Drawing styles themselves range from Jeffrey Hale's which in Blind Man's Buff veers as close to Saturday morning cartoons as Center Screen gets, to Maureen Sherwood's freehand pen-and-ink for her Sempre Libera. John Canemaker's Confessions of a Stardreamer has the quick sketch and metamorphos is that keeps the cliches of the jaded actress on the soundtrack alive.
Al Sens' Interview with Ivan Shusikov has his unmistakeable signature: Day At the Office shown last weekend used exactly the same background. It seems to be part of his protest against the Canadian bureaucracy. In this interview, a disembodied voice welcomes to Canada a Russian dissident filmmaker, who hides behind a desk throughout the interview. He is afraid to answer the interviewer's questions about the political reception of his films at home, and their commercial reception in Canada where distributors have refused it "because they might have to buy Canadian short films then too." Shusikov scuttles at last to the bathroom--and the movie ends with gunfire and a disclaimer from the interviewer.
The dig at Canada may seem wildly unfair to independent American filmmakers, because the National Film Board of Canada provides steady work, almost a federal subsidy to Canadian filmmakers. But some find a conservative, cute streak in the National Film Board productions, such as Poets on Film, which is a series of poems, presumably by Canadian poets, illustrated so that, as in sign language, metaphors become literal and facts metaphorical.
It is fortuitous that one of the animators for Poets on Film was Veronika Soul, whose own film in the show, How the Hell Are You?, gives the audience a chance to take in her fast, ironical style. Her addition to last weekend's program, Tales from the Vienna Woods, based on the letters of Sigmund Freud, was equally eerie and compelling and funny. Her films, like Vera Neubauer's Animation for Live Action, are disturbing collages of live action film, rotoscoping, photography, freehand drawing, and photography of photography, with radical feminism and black humor. Soul's How the Hell Are You? is also based on letters and postcards from a homosexual male on the cosmopolitan circuit to his friend Jane who stays home. He's on his way to key West, where he'll lie on Tennessee Williams' lawn until he comes out: "His doctors told him he should move to Key West and live like a crocodile." He loves London, even though that's where he finds out "you can't love two people at once, especially when they're married--to each other...If I don't violate everyone else's relationship then I have no function." All very arch, of course--"how the hell are you?"--Rolling Stones in the background, sarcastic and timely.
Animation, or animators, have a tendency to mix the perverse with the philosophical and to turn almost anything into the human body. Old Black Joe might have had animation in mind when he said, "Nobody knows what weirdness I've seen/On the trail of the brown buffalo."
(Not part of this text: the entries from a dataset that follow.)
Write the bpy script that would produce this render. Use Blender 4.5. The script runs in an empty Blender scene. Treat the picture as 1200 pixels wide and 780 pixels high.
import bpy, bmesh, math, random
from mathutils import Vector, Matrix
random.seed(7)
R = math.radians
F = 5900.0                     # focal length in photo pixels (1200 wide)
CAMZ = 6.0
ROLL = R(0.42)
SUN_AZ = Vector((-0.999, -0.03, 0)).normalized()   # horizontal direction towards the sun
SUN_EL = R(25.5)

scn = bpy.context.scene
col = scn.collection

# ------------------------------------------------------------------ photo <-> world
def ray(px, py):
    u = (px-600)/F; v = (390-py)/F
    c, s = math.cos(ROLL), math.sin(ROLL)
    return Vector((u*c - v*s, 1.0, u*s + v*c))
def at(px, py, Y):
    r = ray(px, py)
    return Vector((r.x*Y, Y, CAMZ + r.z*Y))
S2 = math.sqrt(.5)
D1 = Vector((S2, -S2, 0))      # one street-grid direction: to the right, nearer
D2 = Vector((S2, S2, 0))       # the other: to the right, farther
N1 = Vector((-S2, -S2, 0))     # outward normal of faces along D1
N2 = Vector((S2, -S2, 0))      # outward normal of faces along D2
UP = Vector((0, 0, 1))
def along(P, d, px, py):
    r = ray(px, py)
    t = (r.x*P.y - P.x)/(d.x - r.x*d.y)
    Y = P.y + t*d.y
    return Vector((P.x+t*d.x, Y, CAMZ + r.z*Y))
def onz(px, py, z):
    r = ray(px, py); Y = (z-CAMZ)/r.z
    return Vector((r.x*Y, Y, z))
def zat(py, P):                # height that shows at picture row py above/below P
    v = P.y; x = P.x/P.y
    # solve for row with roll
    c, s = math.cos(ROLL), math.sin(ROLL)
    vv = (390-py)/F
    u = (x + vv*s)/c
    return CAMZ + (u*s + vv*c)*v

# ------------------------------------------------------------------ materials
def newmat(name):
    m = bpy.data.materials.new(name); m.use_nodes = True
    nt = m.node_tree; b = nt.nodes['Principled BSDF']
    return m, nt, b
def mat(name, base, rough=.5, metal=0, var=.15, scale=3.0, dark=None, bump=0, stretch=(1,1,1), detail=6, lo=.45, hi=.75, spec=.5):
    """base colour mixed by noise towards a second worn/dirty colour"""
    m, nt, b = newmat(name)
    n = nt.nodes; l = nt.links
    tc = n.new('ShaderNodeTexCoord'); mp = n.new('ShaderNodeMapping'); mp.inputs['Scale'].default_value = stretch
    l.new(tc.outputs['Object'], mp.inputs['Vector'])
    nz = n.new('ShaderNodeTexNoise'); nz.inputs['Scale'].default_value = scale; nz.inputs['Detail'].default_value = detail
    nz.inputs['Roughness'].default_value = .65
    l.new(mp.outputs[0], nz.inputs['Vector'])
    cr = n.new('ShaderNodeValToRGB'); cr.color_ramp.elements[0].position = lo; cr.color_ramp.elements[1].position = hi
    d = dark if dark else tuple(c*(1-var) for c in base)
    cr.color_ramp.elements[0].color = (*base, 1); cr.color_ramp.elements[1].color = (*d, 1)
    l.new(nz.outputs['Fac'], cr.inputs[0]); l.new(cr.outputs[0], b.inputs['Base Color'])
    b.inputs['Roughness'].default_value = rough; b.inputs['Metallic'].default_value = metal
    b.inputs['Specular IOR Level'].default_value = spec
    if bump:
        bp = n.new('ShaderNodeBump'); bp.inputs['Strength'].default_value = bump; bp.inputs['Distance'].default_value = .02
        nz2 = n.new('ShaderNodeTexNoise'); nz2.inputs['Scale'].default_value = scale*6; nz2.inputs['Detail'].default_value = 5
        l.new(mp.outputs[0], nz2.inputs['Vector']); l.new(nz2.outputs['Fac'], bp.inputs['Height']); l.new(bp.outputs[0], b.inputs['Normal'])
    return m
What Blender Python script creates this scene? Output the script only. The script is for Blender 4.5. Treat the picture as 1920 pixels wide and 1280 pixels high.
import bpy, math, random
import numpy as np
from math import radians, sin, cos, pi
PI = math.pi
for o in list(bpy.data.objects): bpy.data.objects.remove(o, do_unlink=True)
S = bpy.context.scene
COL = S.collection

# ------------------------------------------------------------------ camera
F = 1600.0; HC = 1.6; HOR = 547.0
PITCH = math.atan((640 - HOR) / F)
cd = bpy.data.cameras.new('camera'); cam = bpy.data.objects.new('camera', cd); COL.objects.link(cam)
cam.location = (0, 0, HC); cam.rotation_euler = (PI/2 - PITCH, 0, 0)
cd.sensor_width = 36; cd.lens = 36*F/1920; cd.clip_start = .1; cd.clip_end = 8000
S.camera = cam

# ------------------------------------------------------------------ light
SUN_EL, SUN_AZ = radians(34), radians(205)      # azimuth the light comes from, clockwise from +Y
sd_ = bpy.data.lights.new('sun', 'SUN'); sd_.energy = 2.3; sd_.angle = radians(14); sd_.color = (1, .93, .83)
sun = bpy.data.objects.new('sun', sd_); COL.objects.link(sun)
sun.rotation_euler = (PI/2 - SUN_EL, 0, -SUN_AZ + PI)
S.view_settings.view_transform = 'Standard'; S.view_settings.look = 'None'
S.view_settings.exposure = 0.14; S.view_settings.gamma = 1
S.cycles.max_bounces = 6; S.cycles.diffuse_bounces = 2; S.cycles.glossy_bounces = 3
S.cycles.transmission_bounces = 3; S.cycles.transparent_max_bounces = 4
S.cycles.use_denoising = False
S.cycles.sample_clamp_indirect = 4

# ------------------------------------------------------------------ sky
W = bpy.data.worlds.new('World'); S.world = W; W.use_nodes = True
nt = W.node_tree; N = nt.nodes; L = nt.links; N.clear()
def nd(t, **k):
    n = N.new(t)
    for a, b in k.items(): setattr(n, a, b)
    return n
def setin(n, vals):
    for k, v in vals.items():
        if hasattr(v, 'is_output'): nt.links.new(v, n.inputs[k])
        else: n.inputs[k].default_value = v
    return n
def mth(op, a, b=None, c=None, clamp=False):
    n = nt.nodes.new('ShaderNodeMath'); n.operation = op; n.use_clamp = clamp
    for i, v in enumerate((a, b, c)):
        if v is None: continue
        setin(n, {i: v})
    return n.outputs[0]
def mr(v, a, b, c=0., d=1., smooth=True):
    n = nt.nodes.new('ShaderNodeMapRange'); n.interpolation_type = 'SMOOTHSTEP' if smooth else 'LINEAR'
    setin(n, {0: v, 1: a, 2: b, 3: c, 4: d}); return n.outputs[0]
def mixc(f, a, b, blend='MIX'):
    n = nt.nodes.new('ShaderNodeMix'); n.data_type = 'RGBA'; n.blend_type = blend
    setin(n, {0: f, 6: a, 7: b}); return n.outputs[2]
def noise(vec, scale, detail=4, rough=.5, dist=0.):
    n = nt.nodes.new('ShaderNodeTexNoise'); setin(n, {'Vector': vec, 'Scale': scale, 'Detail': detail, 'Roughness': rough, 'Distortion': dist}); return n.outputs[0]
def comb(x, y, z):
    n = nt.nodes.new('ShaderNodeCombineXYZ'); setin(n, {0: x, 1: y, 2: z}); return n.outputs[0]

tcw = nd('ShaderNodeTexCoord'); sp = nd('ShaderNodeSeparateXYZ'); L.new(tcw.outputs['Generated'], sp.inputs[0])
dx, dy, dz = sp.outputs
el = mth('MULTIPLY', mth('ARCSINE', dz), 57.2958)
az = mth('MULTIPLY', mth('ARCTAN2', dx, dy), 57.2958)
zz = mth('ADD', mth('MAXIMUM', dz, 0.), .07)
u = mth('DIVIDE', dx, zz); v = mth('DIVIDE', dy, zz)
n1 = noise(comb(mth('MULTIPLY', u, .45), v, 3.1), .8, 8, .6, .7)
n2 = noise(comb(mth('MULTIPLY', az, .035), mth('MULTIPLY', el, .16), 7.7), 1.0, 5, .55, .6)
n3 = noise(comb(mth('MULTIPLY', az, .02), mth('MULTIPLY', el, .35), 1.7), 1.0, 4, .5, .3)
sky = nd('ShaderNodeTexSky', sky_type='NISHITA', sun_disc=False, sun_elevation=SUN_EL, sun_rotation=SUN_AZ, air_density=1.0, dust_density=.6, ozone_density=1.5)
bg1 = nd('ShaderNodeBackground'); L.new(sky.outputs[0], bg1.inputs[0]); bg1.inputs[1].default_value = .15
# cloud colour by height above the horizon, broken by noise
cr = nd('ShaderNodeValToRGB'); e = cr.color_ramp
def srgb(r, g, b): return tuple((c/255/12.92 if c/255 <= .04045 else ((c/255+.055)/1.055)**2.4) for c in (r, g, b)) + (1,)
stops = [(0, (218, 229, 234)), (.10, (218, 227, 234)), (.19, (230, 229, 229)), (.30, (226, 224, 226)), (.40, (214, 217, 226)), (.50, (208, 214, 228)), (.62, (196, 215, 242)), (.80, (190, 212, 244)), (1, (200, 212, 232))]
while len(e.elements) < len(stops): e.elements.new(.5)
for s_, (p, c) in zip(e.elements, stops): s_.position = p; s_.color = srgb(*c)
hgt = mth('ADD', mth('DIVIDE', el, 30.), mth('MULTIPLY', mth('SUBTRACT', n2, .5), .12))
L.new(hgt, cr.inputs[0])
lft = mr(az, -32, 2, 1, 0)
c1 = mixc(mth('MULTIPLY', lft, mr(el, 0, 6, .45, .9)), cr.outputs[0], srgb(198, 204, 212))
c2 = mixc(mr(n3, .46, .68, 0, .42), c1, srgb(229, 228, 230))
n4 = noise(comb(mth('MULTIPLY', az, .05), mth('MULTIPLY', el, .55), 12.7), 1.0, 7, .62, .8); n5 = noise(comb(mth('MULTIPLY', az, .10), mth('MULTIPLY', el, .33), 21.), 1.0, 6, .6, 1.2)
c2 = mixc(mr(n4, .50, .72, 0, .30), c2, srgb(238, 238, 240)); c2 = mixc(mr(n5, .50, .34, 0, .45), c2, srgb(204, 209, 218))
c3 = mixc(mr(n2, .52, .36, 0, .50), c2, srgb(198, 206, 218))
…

We are so suggestible. It's not just that we cry at the ends of movies, and wonder what Dirty Harry will do now that he'd tossed his badge after Scorpio face down outside a potash mine. We'll believe circles that don't meet end to end. In the Artificial Intelligence Lab at MIT they can't figure out why we recognize a letter in almost anyone's handwriting, or why we abstract a smile-face as a face at all. Nobody knows why we believe animation.